Mark, about the only thing that'd be worthwhile would be to find out whether they were already in Ch 11 prior to filing Ch 7. IIRC, anyone who's owed for debts incurred by a company that's in Ch 11 will have preferential payment over debts incurred prior to the Ch 11 filing.
Past that, I'd say any further effort is useless, particularly in relation to a Ch 7.
The bankruptcy courts are a perverted wart on the ass of justice that would make even the current Congress look like a fine bunch of first class citizens.
Here's a classic example of how these useless assholes totally fail to do their jobs or to uphold laws related to how businesses are supposedly required to operate.
Local guy works for several years as an estimator/project manager for the largest electrical contractor in the area. He quits and starts his own electrical contracting business. Starts out small, but once he's been in business for about 3 years, and long enough to have good credit established with suppliers and subs, he starts booking loads of work as compared to what you'd expect for a contractor with a few employees.
Simultaneously, he starts construction of a house worth something north of $1.5 million overlooking Lake Lure. Begins to slowly get behind on debts of the business, but any work done on the house is paid for straight away, and he's booking all costs related to the house as costs against the contract jobs he's got going on.
About the time the house is complete, he files Ch 7 with 7 figure debts and assets consisting of a few well used trucks and miscellaneous tools, etc. Federal bankruptcy auction ensues, and the total of the sale is less than $100K. The auction company got its cut, and the remainder went to the lawyers as is always the case.
But, wonder of wonders, he just happens to own the house free and clear. Of course it was built with money owed to suppliers and subs on the contract jobs.
Bankruptcy court did nothing more than rubber stamp the filing which claimed XXX assets and XXXXXX liabilities, along with a request for discharge via liquidation.
If this clown had paid himself a sufficient salary to cover building the house over a couple years, two things would've happened. One, the salary would've been totally out of line with the size of the company and its potential profitability. And two, he would've had state and federal tax liabilities exceeding 40% of the take, so it would've taken him longer to cover the cost of the house. But, by running the cost of the house thru the various jobs, he created a set of books that looked as if he'd just simply had costs that grossly exceeded the revenue from the jobs.
This is classic cut and dried tax evasion on his part since he didn't report the value of work done on the house as income. Its also a major case of fraud in that he illegally diverted money owed to creditors to his own personal use and profit.
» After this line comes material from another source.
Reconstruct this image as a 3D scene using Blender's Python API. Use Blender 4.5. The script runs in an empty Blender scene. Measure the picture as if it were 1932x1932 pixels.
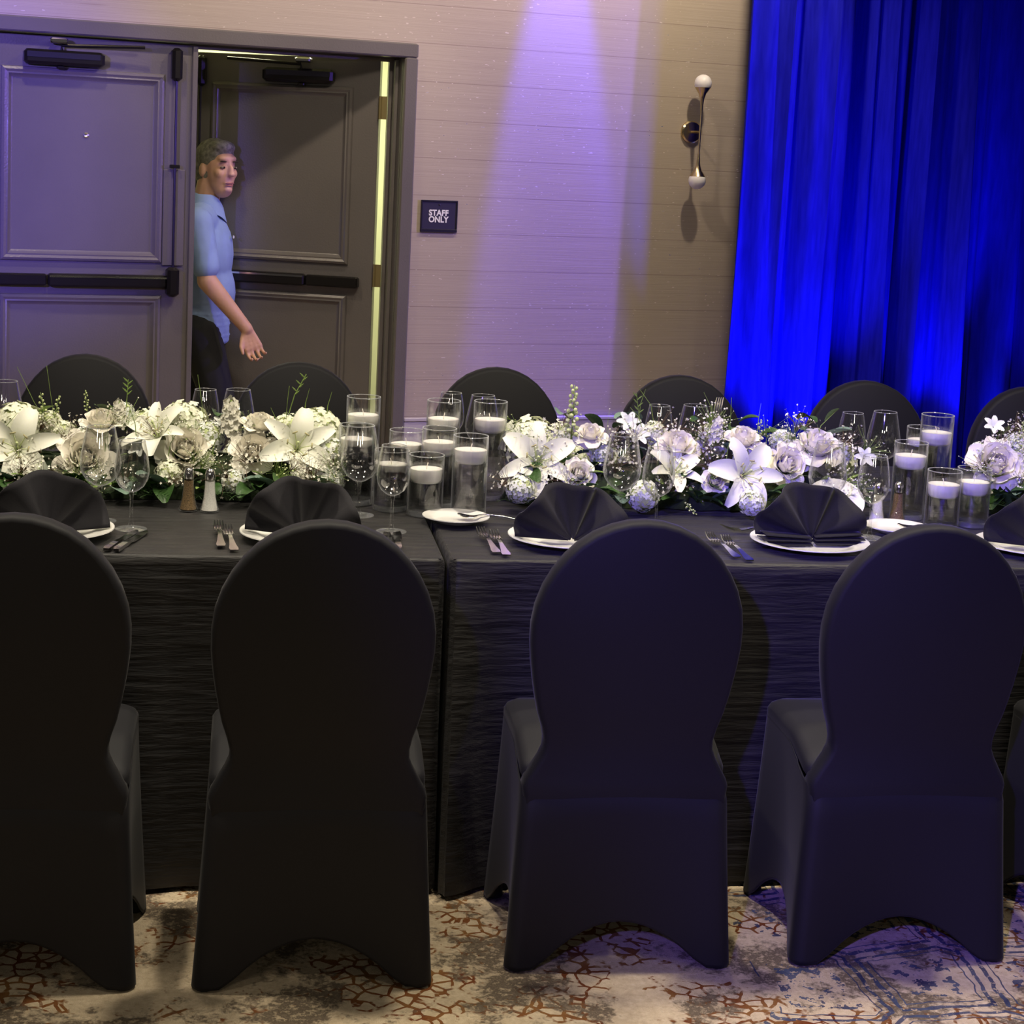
import bpy, math, random
import numpy as np
from mathutils import Vector, Matrix, Quaternion
random.seed(7); rng = np.random.default_rng(7)
S = bpy.context.scene
COL = S.collection
PI = math.pi

# ------------------------------------------------------------------ camera
F, PX, PY, SZ = 3400.0, 966.0, 780.0, 1932.0
EYE = 1.66
down = np.array([-.328, 6.728, .98]); down /= np.linalg.norm(down)
A = math.radians(8.5)
zc = np.array([0, 0, 1.]); fh = zc - down * (zc @ down); fh /= np.linalg.norm(fh)
rh = np.cross(down, fh)
Mcw = np.array([math.cos(A) * rh + math.sin(A) * fh, -math.sin(A) * rh + math.cos(A) * fh, -down])
cam = bpy.data.cameras.new('camera'); camo = bpy.data.objects.new('camera', cam); COL.objects.link(camo)
cam.sensor_width = 36; cam.sensor_fit = 'HORIZONTAL'; cam.lens = 36 * F / SZ
cam.shift_x = 0.0; cam.shift_y = -(SZ / 2 - PY) / SZ
R = Mcw @ np.array([[1, 0, 0], [0, -1, 0], [0, 0, -1]])
camo.matrix_world = Matrix([[*R[0], 0], [*R[1], 0], [*R[2], EYE], [0, 0, 0, 1]])
cam.clip_start = .05
S.camera = camo
O = np.array([0, 0, EYE])
def ray(u, v): return Mcw @ np.array([(u - PX) / F, (v - PY) / F, 1.])
def atz(u, v, z): d = ray(u, v); return d * ((z - EYE) / d[2]) + O
def aty(u, v, y): d = ray(u, v); return d * (y / d[1]) + O
WA = math.radians(13.7); WD = np.array([math.cos(WA), math.sin(WA), 0]); WN = np.array([-math.sin(WA), math.cos(WA), 0]); WC = 7.6
def atw(u, v, off=0.0):          # point on the back wall -> (along wall, height)
    d = ray(u, v); p = d * ((WC + off) / (WN @ d)) + O
    return float(p @ WD), float(p[2])
def wp(s, off, z): return WD * s + WN * (WC + off) + np.array([0, 0, z])

# ------------------------------------------------------------------ world, lights, exposure
wd = bpy.data.worlds.new('world'); S.world = wd; wd.use_nodes = True
wd.node_tree.nodes['Background'].inputs[0].default_value = (.95, .86, .78, 1)
wd.node_tree.nodes['Background'].inputs[1].default_value = .05
S.view_settings.view_transform = 'Standard'; S.view_settings.look = 'None'
S.view_settings.exposure = 0.0; S.view_settings.gamma = 1.0; S.view_settings.use_curve_mapping = False

def aim(o, loc, tgt):
    o.location = loc
    o.rotation_euler = (Vector(tgt) - Vector(loc)).to_track_quat('-Z', 'Y').to_euler()
def lamp(name, kind, loc, tgt, energy, color, **kw):
    l = bpy.data.lights.new(name, kind); l.energy = energy; l.color = color
    for k, v in kw.items(): setattr(l, k, v)
    o = bpy.data.objects.new(name, l); COL.objects.link(o); aim(o, loc, tgt); return o
WARM = (1.0, .89, .70)
# recessed ceiling downlights over the room
for i, (x, y, e) in enumerate([(-1.0, 3.75, 170), (.6, 3.7, 170), (2.2, 3.75, 170), (-.6, 5.2, 48), (1.0, 5.2, 48), (2.6, 5.3, 48), (-.5, 1.7, 26), (2.0, 1.7, 26)]):
    lamp('ceiling_downlight', 'SPOT', (x, y, 3.3), (x, y + .25, 0), e, WARM, spot_size=math.radians(120), spot_blend=.8, shadow_soft_size=.09)
for x, y in ((-3.2, -3.0), (-.9, -4.2), (1.4, -3.4)):
    lamp('globe_chandelier', 'POINT', (x, y, 2.75), (x, y, 0), 55, WARM, shadow_soft_size=.17)
# wall wash from the ceiling cans near the back wall
for s, e in ((.9, 54), (2.5, 60), (3.75, 90)):
    p = wp(s, -.95, 3.3); q = wp(s - .1, 0, 1.6)
    lamp('wall_downlight', 'SPOT', p, q, e, (1.0, .82, .6), spot_size=math.radians(120), spot_blend=.7, shadow_soft_size=.05)
# blue stage light behind the camera on the left, and one far along the wall on the right
lamp('blue_stage_light', 'SPOT', (-1.1, -1.2, 2.8), (2.35, 4.2, .6), 1400, (.19, .12, 1.0), spot_size=math.radians(34), spot_blend=.9, shadow_soft_size=.05)
lamp('doorway_fill_spot', 'SPOT', wp(2.2, -2.4, 3.2), wp(1.95, .3, 1.25), 85, (1.0, .86, .66), spot_size=math.radians(46), spot_blend=.6, shadow_soft_size=.16)  # added fill lamp to brighten the man and the recessed door leaf
lamp('blue_side_light', 'SPOT', wp(6.2, -2.6, 2.2), wp(2.0, 0, 1.5), 400, (.25, .13, 1.0), spot_size=math.radians(50), spot_blend=.5, shadow_soft_size=.06)
lamp('blue_door_light', 'SPOT', (-2.6, 1.0, 2.6), wp(.5, 0, 1.6), 2800, (.2, .13, 1.0), spot_size=math.radians(19), spot_blend=.9, shadow_soft_size=.05)
# blue ceiling can grazing the wall beside the sign
lamp('blue_wall_can', 'SPOT', wp(3.22, -.3, 3.9), wp(3.25, -.02, .9), 1500, (.09, .05, 1.0), spot_size=math.radians(17), spot_blend=.5, shadow_soft_size=.03)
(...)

If the court had taken even a cursory look at the circumstances, and ordered an analysis of his books, it would've become immediately obvious what he was doing. Any CPA firm familiar with accounting practices related to electrical contractors could've produced enough evidence within a few days to have put the house into the asset pool and his ass in hot water with the criminal court system. It doesn't take a genius to figure out it doesn't take lumber or brick work or any other such residential building materials to wire commercial jobs. There are relatively constant patterns to legitimate bankruptcy, in that the business gets in increasingly worse shape over a period of time, or some other party who owes the company a load of money goes bankrupt and takes the company down with them. He was paid for all the contract work he did, and went from operating profitably to supposedly incurring massive losses almost overnight. That doesn't fit the pattern, and, if the court was making any effort at all to protect the interests of the creditors, they would've ordered a closer look to learn whether it was caused by some set of unfortunate circumstances or if they were just dealing with a thief.
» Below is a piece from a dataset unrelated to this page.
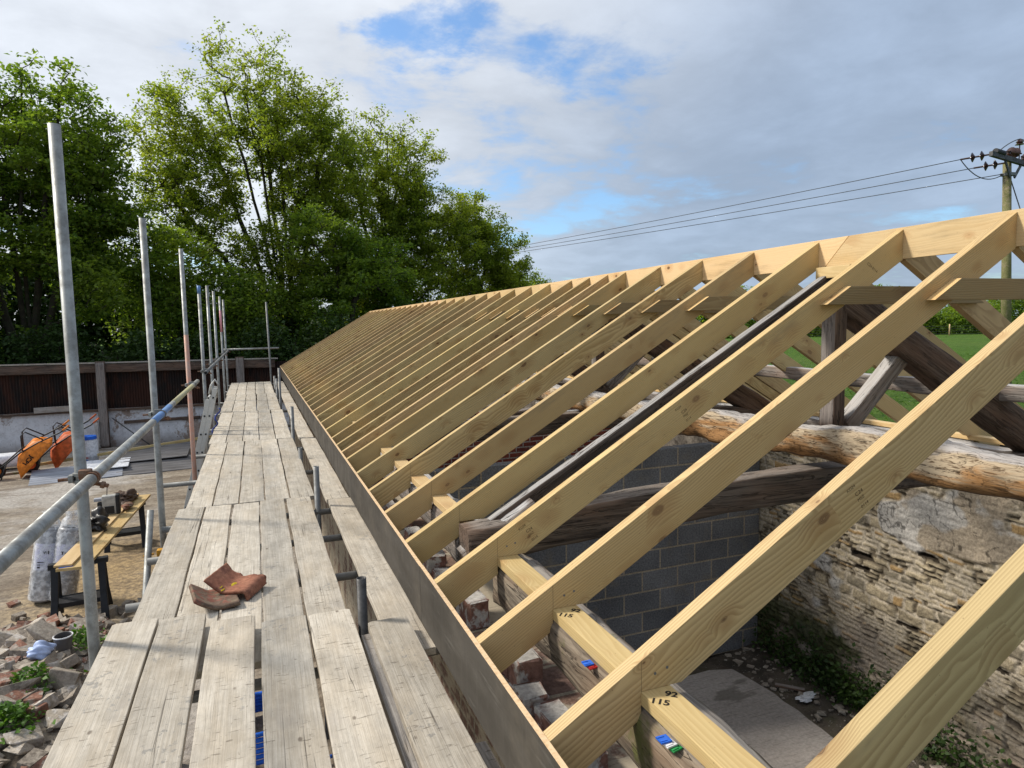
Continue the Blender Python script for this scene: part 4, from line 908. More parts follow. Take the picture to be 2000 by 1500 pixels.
#@@PART3
# ================================================================== YARD END WALL
WY = 24.15
e = empty('yard_wall', (-6, WY, -3.6), 'long yard wall at the back left, limewashed below, rusty iron above', 'wall')
bm = bmesh.new(); add_box(bm, (-19, WY + 0.14, -3.07), (44, 0.24, 1.26)); link('limewashed_base', bm_mesh(bm, 'limewashed_base'), 'limewash', e)
def corr_sheet(x0, x1, z0, z1, y, amp=0.018, wl=0.076):
    n = int((x1 - x0) / wl * 8); xs_ = np.linspace(x0, x1, n); yy = y + amp * np.sin(2 * np.pi * xs_ / wl)
    V = np.concatenate([np.stack([xs_, yy, np.full(n, z)], -1) for z in (z0, z1)] + [np.stack([xs_, yy + 0.004, np.full(n, z)], -1) for z in (z0, z1)])
    i = np.arange(n - 1); f = np.stack([i, i + 1, n + i + 1, n + i], -1); f2 = np.stack([2 * n + i + 1, 2 * n + i, 3 * n + i, 3 * n + i + 1], -1)
    return np_mesh('corrugated_cladding', V, np.concatenate([f, f2]), True)
for k, (a_, b_) in enumerate(((-22, -13), (-13, -8.6), (-8.58, -4.6), (-4.58, -0.55), (-0.53, 3.0))):
    link('corrugated_cladding', corr_sheet(a_, b_, -2.5 + 0.02 * (k % 2), -1.10, WY + 0.08 + 0.012 * (k % 2)), 'rustiron', e)
timber('top_beam', (-22, WY - 0.03, -0.97), (0.6, WY - 0.03, -1.16), 0.12, 0.27, 'oakbrown', e, rough=0.25, seed=3, seg=60)
timber('coping_board', (-22, WY + 0.02, -0.80), (0.7, WY + 0.02, -0.995), 0.26, 0.035, 'greyplank', e)
timber('sill_rail', (-22, WY - 0.05, -2.43), (3, WY - 0.05, -2.44), 0.10, 0.08, 'oakbrown', e, rough=0.35, seed=5, seg=70)
timber('batten', (-4.0, WY - 0.02, -2.86), (-1.8, WY - 0.02, -2.84), 0.05, 0.10, 'oakbrown', e, rough=0.3, seed=8)
for x, h0 in ((-4.53, -3.6), (-0.50, -3.6), (-12.6, -3.6)):
    timber('post', (x, WY - 0.14, h0), (x, WY - 0.14, -0.90), 0.26, 0.16, 'oakbrown', e, up=(0, -1, 0), rough=0.2, seed=int(x * 10) % 50)
timber('post_patch', (-4.72, WY - 0.25, -3.65), (-4.72, WY - 0.25, -2.75), 0.10, 0.06, 'oakgrey', e, up=(0, -1, 0), rough=0.2, seed=2)
o = timber('plank', (-6.35, WY - 0.14, -2.33), (-5.1, WY - 0.14, -2.31), 0.04, 0.17, 'greyplank'); tag(o, 'pale plank propped on the ledge of the yard wall', 'plank')
o = tube('iron_bar', (-4.3, WY - 0.12, -2.7), (-3.2, WY - 0.5, -3.62), 0.018, 'blacktube', seg=8); tag(o, 'thin dark bar leaning against the yard wall', 'bar')

# ================================================================== YARD THINGS
def barrow(loc, rot, mt, label, text=None):
    e = empty('wheelbarrow', (0, 0, 0), label, 'wheelbarrow', 'wheelbarrows by the yard wall')
    bm = bmesh.new()
    def ringv(x0, x1, hw, z0, z1, n=6):
        return [(x0, -hw, z0), (x0, hw, z0), (x1, hw * 0.92, z1), (x1, -hw * 0.92, z1)]
    rim = ringv(-0.46, 0.50, 0.34, 0.56, 0.62); mid = ringv(-0.36, 0.36, 0.27, 0.36, 0.40); base = ringv(-0.24, 0.20, 0.20, 0.26, 0.28)
    rows = [[bm.verts.new(p) for p in r_] for r_ in (rim, mid, base)]
    for a_, b_ in zip(rows, rows[1:]):
        for i in range(4): bm.faces.new((a_[i], a_[(i + 1) % 4], b_[(i + 1) % 4], b_[i]))
    bm.faces.new(rows[-1])
    bmesh.ops.subdivide_edges(bm, edges=bm.edges[:], cuts=2, use_grid_fill=True)
    bmesh.ops.smooth_vert(bm, verts=[v for v in bm.verts if not v.is_boundary], factor=0.12, use_axis_x=True, use_axis_y=True, use_axis_z=True)
    bmesh.ops.solidify(bm, geom=bm.faces[:], thickness=0.012)
    me = bm_mesh(bm, 'tray', True); tray = link('tray', me, mt, e)
    for s_ in (-1, 1):
        path('handle', [(0.72, 0.05 * s_, 0.18), (0.45, 0.12 * s_, 0.22), (0.1, 0.18 * s_, 0.24), (-0.3, 0.24 * s_, 0.34), (-0.75, 0.29 * s_, 0.50), (-0.95, 0.29 * s_, 0.52)], 0.017, 'black', e)
        path('grip', [(-0.82, 0.29 * s_, 0.507), (-0.99, 0.29 * s_, 0.525)], 0.021, mt, e)
        path('leg', [(0.02, 0.18 * s_, 0.24), (-0.22, 0.22 * s_, 0.0), (-0.34, 0.22 * s_, 0.0), (-0.42, 0.24 * s_, 0.38)], 0.015, 'black', e)
    path('front_loop', [(0.45, -0.12, 0.22), (0.78, -0.14, 0.38), (0.86, 0, 0.42), (0.78, 0.14, 0.38), (0.45, 0.12, 0.22)], 0.015, 'black', e)
    bm = bmesh.new(); bmesh.ops.create_uvsphere(bm, u_segments=4, v_segments=3, radius=0.001)
    bm.clear(); n, m_ = 28, 10; vs = [[bm.verts.new((0.72 + (0.145 + 0.045 * math.cos(b)) * math.cos(a), 0.042 * math.sin(b), 0.19 + (0.145 + 0.045 * math.cos(b)) * math.sin(a))) for b in [2 * math.pi * j / m_ for j in range(m_)]] for a in [2 * math.pi * i / n for i in range(n)]]
    for i in range(n):
        for j in range(m_): bm.faces.new((vs[i][j], vs[(i + 1) % n][j], vs[(i + 1) % n][(j + 1) % m_], vs[i][(j + 1) % m_]))
    wh = link('wheel', bm_mesh(bm, 'wheel', True), 'rubber', e)
    bm = bmesh.new(); tube_bm(bm, (0.72, -0.03, 0.19), (0.72, 0.03, 0.19), 0.105, seg=20); link('rim', bm_mesh(bm, 'rim'), mt, wh)
    if text:
        text_at('lettering', text, 0.13, 'ink', (0.10, -0.318, 0.45), (1, 0, 0), (0, 0.30, 1), e, 0.006)
    for ch in e.children: ch.matrix_parent_inverse = Matrix.Identity(4)
    e.rotation_euler = rot; e.location = loc; e.scale = (1.12, 1.12, 1.12)
    return e
barrow((-5.80, 20.1, -2.70), (R(-8), R(135), R(6)), 'orange', 'orange wheelbarrow tipped on its nose, black lettering, nearest the left edge', 'JCBI')
barrow((-5.28, 20.85, -2.70), (R(-6), R(133), R(12)), 'orange2', 'faded red orange wheelbarrow tipped up behind the orange one')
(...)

This all happened well in advance of the crash of real estate markets and the economy. If the house had been put into the asset pool as it should've been, it would've sold for enough to cover all the debts of the company. Instead, he ended up with the house debt free, plus another house he already owned that was worth something in the $300K range. Instead of the bankruptcy court doing its job in protecting the interest of the creditors, it has all too often become a body that gives sanction to the acts of so-called business people who are in fact nothing more than common criminals by any definition of the term.